Homélie du 4e dimanche de carême
La première action du Père est de faire le partage de ses biens ; et, si l’on suit le parcours de chacun des fils, on découvre que la clef de leur cheminement, ce sont les richesses du Père déposées en eux ainsi que la manière dont le Père les a laissés disposer de celles-ci. L’un et l’autre ont reçu gratuitement. Le plus jeune a revendiqué sa part, l’aîné a reçu sans rien réclamer mais, dans les deux cas, le Père ne demande rien en retour. Il ne prête pas, il donne. Il ne cherche pas à profiter de ses biens pour garder ses fils contre lui ou pour leur garantir une bonne vie.
L’un part, l’autre reste ; sans que le Père fasse rien pour garder l’un ou éloigner l’autre. Il n’en est pas indifférent pour autant puisque ce sont ses propres dons qui permettent à chacun d’être libre. En effet, c’est parce que le Père lui a donné sa part d’héritage que le plus jeune peut se permettre de partir et c’est, sans s’en apercevoir, pour continuer à bénéficier de la bonté du Père que l’aîné reste. Le Père soutient leur décision tout en s’interdisant de choisir pour eux. Il accomplit ce miracle d’être à la fois intérieur à leur liberté et extérieur à elle.
Dans un premier temps, les fils ne le voient pas ainsi car chacun d’eux choisit en croyant être libre d’une pure liberté, affranchie du passé. L’un se croit fidèle par son propre mérite, l’autre se croit plus homme de partir loin de son origine. C’est après un certain temps que chacun d’eux va découvrir où plongent ses racines. Tout commence avec le plus jeune : il devra n’avoir plus rien pour trouver au fond de lui-même une richesse dont il s’ignorait possesseur. Alors il rentra en lui-même et se dit : Combien d’ouvriers de mon père ont du pain en abondance ! Sans bien comprendre encore, il découvre à l’intérieur de lui le trésor déposé par le Père et c’est en celui-ci qu’il puise la force de se lever pour faire le chemin du retour. Plus tard, l’aîné fera une découverte semblable en entendant son père lui dire pour répondre à ses récriminations : Toi, mon enfant, tu es toujours avec moi, et tout ce qui est à moi est à toi. S’il écoute, il saisit alors que sa fidélité s’enracine dans le don fidèle et irrévocable du père.

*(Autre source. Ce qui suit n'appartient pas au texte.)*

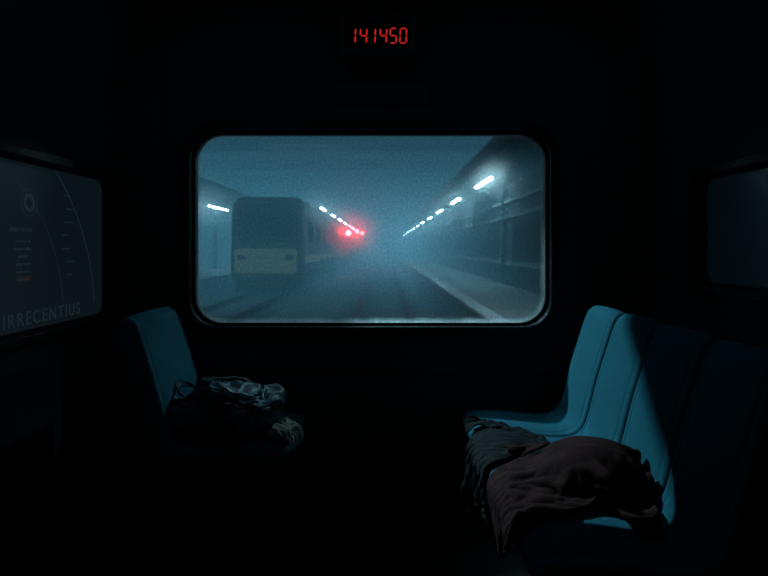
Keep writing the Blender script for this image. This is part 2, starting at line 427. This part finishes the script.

En nous montrant, à son retour, le plus jeune fils dans toute sa splendeur (revêtu du plus beau vêtement, portant une bague et des sandales), en nous laissant imaginer l’aîné qui rejoint son frère dans la fête, Jésus nous indique où se trouve la vraie liberté, celle qui rend l’homme digne et beau. C’est celle qui reconnaît d’où elle vient, qui reçoit son héritage pour ce qu’il est et choisit d’en faire du meilleur. Le Seigneur nous désire grands, libres et saints, pour cela il est prêt à nous laisser partir au loin ou à nous voir rester près de lui. Il sait ce qu’il a déposé en nous et, si nous l’ignorons encore, il attend le jour où nous nous en saisirons et en ferons une vie nouvelle dont les fruits dépasseront encore ce que les racines pouvaient laisser imaginer. Amen.
Héritiers ou parricides ? L’un et l’autre, à proportions variables, car l’homme le plus libre, voire le plus révolté, ne peut rejeter tout l’héritage (l’hérédité, la culture, etc.) et le plus fidèle à la tradition paternelle ne peut être un décalque absolu du père. – Le meilleur héritier est celui qui fait fructifier l’héritage au-delà de ce que le père aurait pu prévoir et même approuver.